Too bad both the immensely talented Stahl and Danes don’t seem to be having near as much fun with the material as Schwarzenegger. Stahl, the great young actor of In the Bedroom and Bully just full of promise and poise, walks through Terminator 3 with a tiring air of juvenile posturing. Danes fares little better. This is nothing more than a paycheck movie for the usually picky actress. None of the life and spark she showcased so wondrously in Romeo & Juliet or Little Women is on display here, save for one brief instant where Kate finally stands up and embraces her destiny. Too bad, for the rest of her performance desperately could use the spunk she showcases in that one moment.

 

The biggest problem of Terminator 3, however, doesn’t lie in the performances or Mostow’s direction, but in the complete repudiation of the themes and ideals spelled out so eloquently in Cameron’s originals. There is "no fate but what we make" says Michael Biehn to Linda Hamilton back in the 1984 original, a statement she makes sure to pass on to her son and live up to in the 1991 sequel. The idea that a person controls their own life, that a future based on perceived destruction can be changed if only different choices are made, is completely thrown out the window this time around.

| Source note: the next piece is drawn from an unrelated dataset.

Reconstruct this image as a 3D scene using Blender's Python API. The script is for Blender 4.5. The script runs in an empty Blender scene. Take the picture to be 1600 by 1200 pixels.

Controlling fate and destiny is revealed to only be an illusion this time around and the idea that one controls their own destiny, so beautifully fleshed out in Cameron’s work, is summarily discarded here.

 

I can give all the props I want to Terminator 3 for daring to take a dark and twisted turn in its final act, but I can not forgive the complete disdain for principals and ideals contained in the prequels. It is as if Mostow and company were so sure of their sinister conclusion that they forgot to hold dear to what it was that made Cameron’s films so memorable. It wasn’t the effects or the action, even if they were both exemplary, it was the human element that made them so superb. But humanity is exactly what Terminator 3 is missing and, as such, it’s a technical wonder and an emotionally disenchanting mess all at the same time. Arnold may be back, but all his return really succeeds at is terminating an audience’s good will.